Ein weiteres Problem: Die giftigen Chemikalien sind wasserlöslich und haften kaum an Schwebstoffen oder dem Meeresboden. Das bedeutet, dass sie sich über große Gebiete ausbreiten und nicht einfach durch das Absaugen von Sedimenten entfernt werden können.
Ohne Bergung keine Lösung
Die Forscher berechneten, dass ohne Gegenmaßnahmen noch jahrhundertelang giftige Substanzen ins Meer gelangen werden. Die Munition könnte sich über 800 Jahre hinweg weiter zersetzen und kontinuierlich Schadstoffe freisetzen.
Doch anders als viele andere Umweltgifte lässt sich Altmunition physisch entfernen. „Die Munition liegt konzentriert an bestimmten Stellen, das macht eine Bergung technisch machbar“, sagt Aaron Beck. Die Forscher fordern, dass versenkte Altlasten weltweit als wachsendes Umweltproblem anerkannt und systematisch geborgen werden.

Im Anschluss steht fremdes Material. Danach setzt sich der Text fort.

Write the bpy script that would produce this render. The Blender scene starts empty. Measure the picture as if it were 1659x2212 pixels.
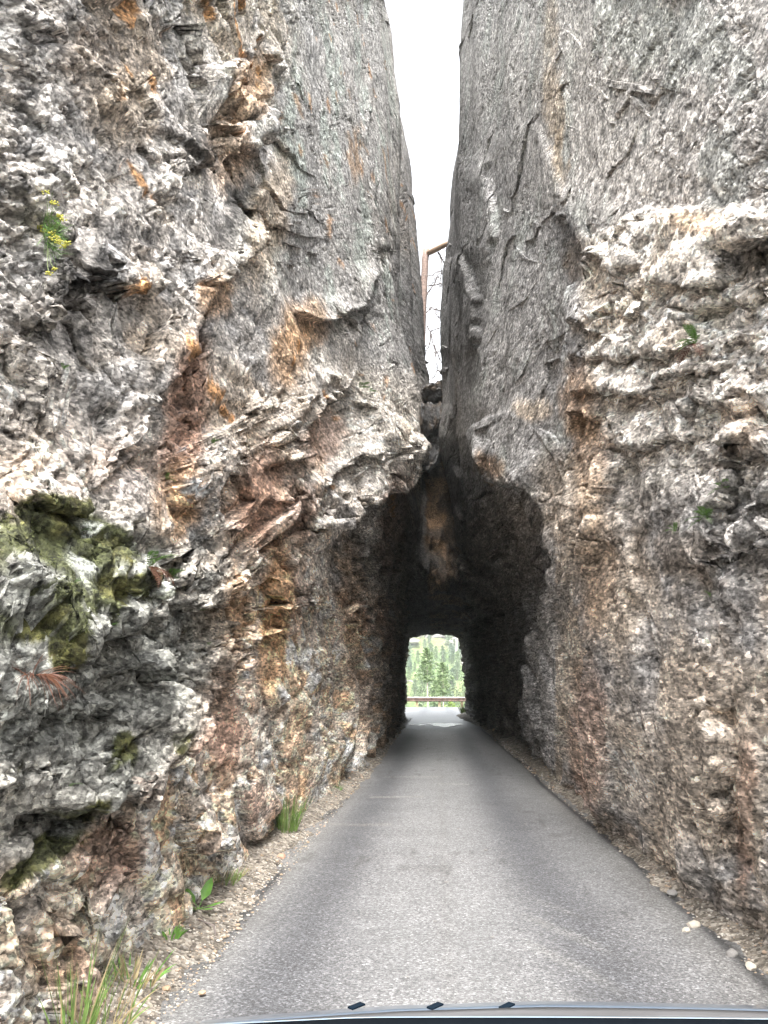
import bpy, bmesh, math, random, time
import numpy as np
from mathutils import Vector, Matrix
T0 = time.time()
random.seed(7); RNG = np.random.default_rng(7)
SC = bpy.context.scene
R = math.radians

# ------------------------------------------------------------------ camera, sky, sun, exposure
CAM_H = 1.45; PITCH = R(12.9); YAW = R(3.8); FPX = 1662.0
cd = bpy.data.cameras.new('camera'); cam = bpy.data.objects.new('camera', cd); SC.collection.objects.link(cam)
cam.location = (0, 0, CAM_H); cam.rotation_euler = (R(90) + PITCH, 0, YAW)
cd.sensor_fit = 'VERTICAL'; cd.sensor_height = 36.0; cd.lens = 36.0 * FPX / 2212.0
cd.clip_start = 0.05; cd.clip_end = 4000
SC.camera = cam
SUN_EL, SUN_AZ = R(56), R(176)      # azimuth measured from +Y towards +X
W = bpy.data.worlds.new('World'); SC.world = W; W.use_nodes = True
nt = W.node_tree; bg = nt.nodes['Background']
sky = nt.nodes.new('ShaderNodeTexSky'); sky.sky_type = 'NISHITA'; sky.sun_disc = False
sky.sun_elevation = SUN_EL; sky.sun_rotation = SUN_AZ; sky.air_density = 1.0; sky.dust_density = 3.0; sky.ozone_density = 1.0
hs = nt.nodes.new('ShaderNodeHueSaturation'); hs.inputs['Saturation'].default_value = 0.16
nt.links.new(sky.outputs[0], hs.inputs['Color']); nt.links.new(hs.outputs[0], bg.inputs[0])
bg.inputs[1].default_value = 0.15
sl = bpy.data.lights.new('sun', 'SUN'); sl.energy = 1.5; sl.angle = R(25); sl.color = (1, 0.965, 0.91)
so = bpy.data.objects.new('sun', sl); SC.collection.objects.link(so)
sd = Vector((math.sin(SUN_AZ) * math.cos(SUN_EL), math.cos(SUN_AZ) * math.cos(SUN_EL), math.sin(SUN_EL)))
so.rotation_euler = sd.to_track_quat('Z', 'Y').to_euler()
SC.view_settings.view_transform = 'Standard'; SC.view_settings.look = 'None'
SC.view_settings.gamma = 1; SC.view_settings.use_curve_mapping = False
SC.view_settings.exposure = 2.48
SC.render.engine = 'CYCLES'
SC.cycles.use_denoising = True; SC.cycles.denoiser = 'OPENIMAGEDENOISE'; SC.cycles.denoising_input_passes = 'RGB_ALBEDO_NORMAL'; SC.cycles.denoising_prefilter = 'ACCURATE'
SC.cycles.max_bounces = 6; SC.cycles.diffuse_bounces = 4; SC.cycles.glossy_bounces = 2
SC.cycles.sample_clamp_indirect = 6

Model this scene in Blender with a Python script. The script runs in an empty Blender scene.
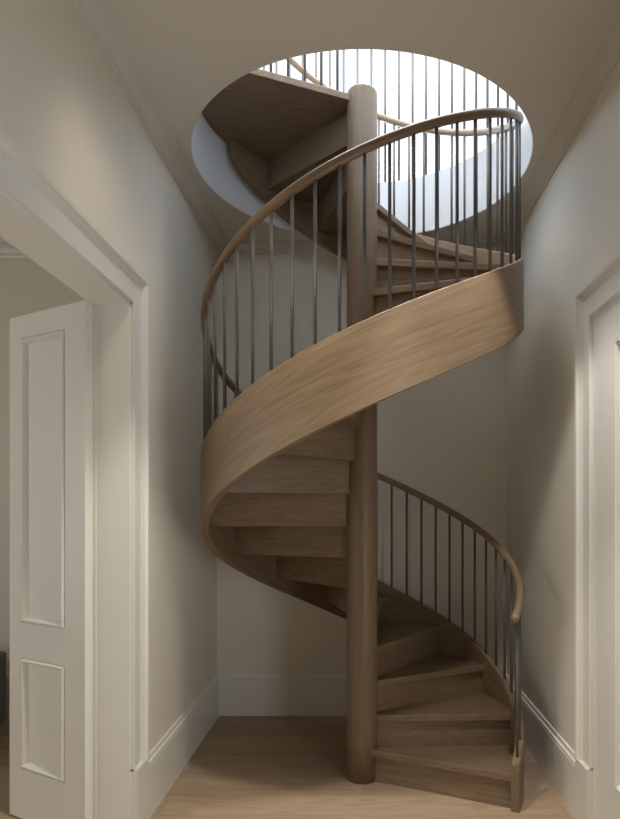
import bpy, bmesh, math, random
from mathutils import Vector, Matrix
random.seed(7)
PI = math.pi
sc = bpy.context.scene
C = sc.collection

# ------------------------------------------------------------------ camera
cam_d = bpy.data.cameras.new('camera')
cam = bpy.data.objects.new('camera', cam_d)
C.objects.link(cam)
cam.location = (-0.0075, -3.659, 1.6)
cam.rotation_euler = (PI/2, 0, 0)
cam_d.sensor_fit = 'HORIZONTAL'
cam_d.sensor_width = 36.0
cam_d.lens = 36.0*626.15/620.0
cam_d.shift_x = (310-360.8)/620.0
cam_d.shift_y = (503.95-409.5)/620.0
cam_d.clip_start = 0.05
sc.camera = cam

# ------------------------------------------------------------------ light and exposure
sc.view_settings.view_transform = 'Standard'
sc.view_settings.look = 'None'
sc.view_settings.gamma = 1.0
sc.view_settings.exposure = 0.0
sc.view_settings.use_curve_mapping = False
w = bpy.data.worlds.new('sky'); sc.world = w
w.use_nodes = True
bg = w.node_tree.nodes['Background']
bg.inputs[0].default_value = (0.45, 0.68, 1.0, 1)
# sky: horizon boosted to light the well, calmer in the window's view
_n = w.node_tree.nodes; _l = w.node_tree.links
_tc = _n.new('ShaderNodeTexCoord'); _sx = _n.new('ShaderNodeSeparateXYZ'); _mr = _n.new('ShaderNodeMapRange')
_l.new(_tc.outputs['Generated'], _sx.inputs[0]); _l.new(_sx.outputs['Z'], _mr.inputs['Value'])
_mr.inputs['From Min'].default_value = 0.24; _mr.inputs['From Max'].default_value = 0.42
_mr.inputs['To Min'].default_value = 30.0; _mr.inputs['To Max'].default_value = 1.5
_cm = _n.new('ShaderNodeMix'); _cm.data_type = 'RGBA'
_mr2 = _n.new('ShaderNodeMapRange'); _l.new(_sx.outputs['Z'], _mr2.inputs['Value'])
_mr2.inputs['From Min'].default_value = 0.24; _mr2.inputs['From Max'].default_value = 0.42
_l.new(_mr2.outputs[0], _cm.inputs[0]); _cm.inputs[6].default_value = (0.45, 0.68, 1, 1); _cm.inputs[7].default_value = (0.93, 0.97, 1, 1)
_l.new(_cm.outputs[2], bg.inputs[0])
_l.new(_mr.outputs[0], bg.inputs[1])

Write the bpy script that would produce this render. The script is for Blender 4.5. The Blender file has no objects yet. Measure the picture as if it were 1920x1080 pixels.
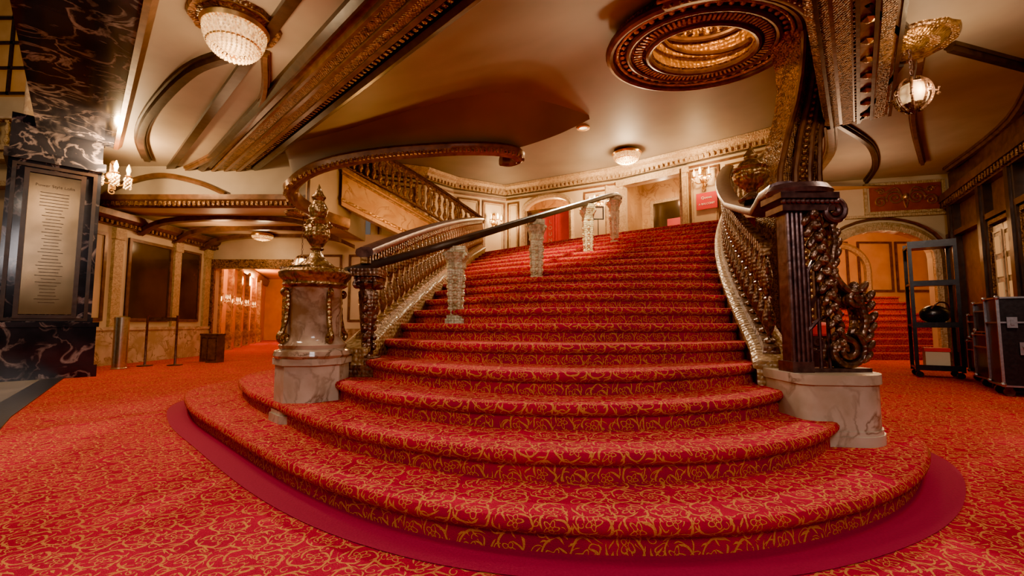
import bpy, math, random
from mathutils import Vector, Matrix
random.seed(7)
SC=bpy.context.scene
COL=SC.collection
pi=math.pi
try: SC.view_settings.look='AgX - Punchy'
except Exception: pass
# ------------------------------------------------------------------ node helper
class NT:
    def __init__(s,name):
        s.m=bpy.data.materials.new(name); s.m.use_nodes=True
        s.t=s.m.node_tree; s.b=s.t.nodes['Principled BSDF']
    def n(s,typ,**k):
        nd=s.t.nodes.new(typ)
        for a,b in k.items(): setattr(nd,a,b)
        return nd
    def l(s,a,b): s.t.links.new(a,b)
    def math(s,op,a,b=None,c=None,clamp=False):
        nd=s.n('ShaderNodeMath',operation=op); nd.use_clamp=clamp
        for i,v in enumerate((a,b,c)):
            if v is None: continue
            if isinstance(v,(int,float)): nd.inputs[i].default_value=v
            else: s.l(v,nd.inputs[i])
        return nd.outputs[0]
    def ramp(s,fac,stops):
        r=s.n('ShaderNodeValToRGB'); e=r.color_ramp.elements
        while len(e)<len(stops): e.new(.5)
        for el,(p,c) in zip(e,stops): el.position=p; el.color=(*c,1)
        s.l(fac,r.inputs[0]); return r.outputs[0]
    def mix(s,fac,a,b):
        m=s.n('ShaderNodeMix',data_type='RGBA')
        if isinstance(fac,(int,float)): m.inputs[0].default_value=fac
        else: s.l(fac,m.inputs[0])
        for i,v in ((6,a),(7,b)):
            if isinstance(v,tuple): m.inputs[i].default_value=(*v,1)
            else: s.l(v,m.inputs[i])
        return m.outputs[2]
    def bump(s,h,strength=.5,dist=.02):
        b=s.n('ShaderNodeBump'); b.inputs['Strength'].default_value=strength; b.inputs['Distance'].default_value=dist
        s.l(h,b.inputs['Height']); s.l(b.outputs[0],s.b.inputs['Normal'])
    def set(s,**k):
        for a,v in k.items():
            i=s.b.inputs[a.replace('_',' ')]
            if isinstance(v,(int,float,tuple)): i.default_value=(*v,1) if isinstance(v,tuple) and len(v)==3 else v
            else: s.l(v,i)
def noisy(name,c1,c2,scale=5,rough=.5,metal=0,bump=.2,detail=5,dist=.01):
    t=NT(name); co=t.n('ShaderNodeTexCoord'); nz=t.n('ShaderNodeTexNoise')
    nz.inputs['Scale'].default_value=scale; nz.inputs['Detail'].default_value=detail
    t.l(co.outputs['Object'],nz.inputs['Vector'])
    t.set(Base_Color=t.ramp(nz.outputs[0],[(.3,c1),(.7,c2)]),Roughness=rough,Metallic=metal)
    if bump: t.bump(nz.outputs[0],bump,dist)
    return t.m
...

Deutschland startet Pilotprojekt zur Munitionsräumung
Im Herbst 2024 hat die Bundesregierung ein 100-Millionen-Euro-Programm gestartet, um erste Sprengkörper aus der Lübecker Bucht zu bergen. In Zukunft soll eine autonome Bergungsplattform entwickelt werden, die Munition effizienter heben und unschädlich machen kann.
Die Altmunition in der Ostsee ist ein Problem aus der Vergangenheit, das immer noch die Zukunft beeinflusst. Die Forscher des GEOMAR zeigen mit ihrer Studie, dass schnelles Handeln nötig ist – bevor die Belastung weiter zunimmt.
Kurz zusammengefasst:
- In der Ostsee liegen rund 300.000 Tonnen Altmunition aus dem Zweiten Weltkrieg, deren Metallhüllen durch Korrosion zerfallen und dabei giftige Chemikalien wie TNT, RDX und DNB ins Meer abgeben.
- Eine Studie des GEOMAR Helmholtz-Zentrums für Ozeanforschung Kiel hat in fast allen Wasserproben aus der Kieler und Lübecker Bucht Munitionsrückstände nachgewiesen, wobei einige Werte nahe an toxische Grenzwerte heranreichen.
- Ohne gezielte Bergung könnten diese Schadstoffe über Jahrhunderte freigesetzt werden, weshalb Deutschland mit einem 100-Millionen-Euro-Programm erste Maßnahmen zur Munitionsräumung eingeleitet hat.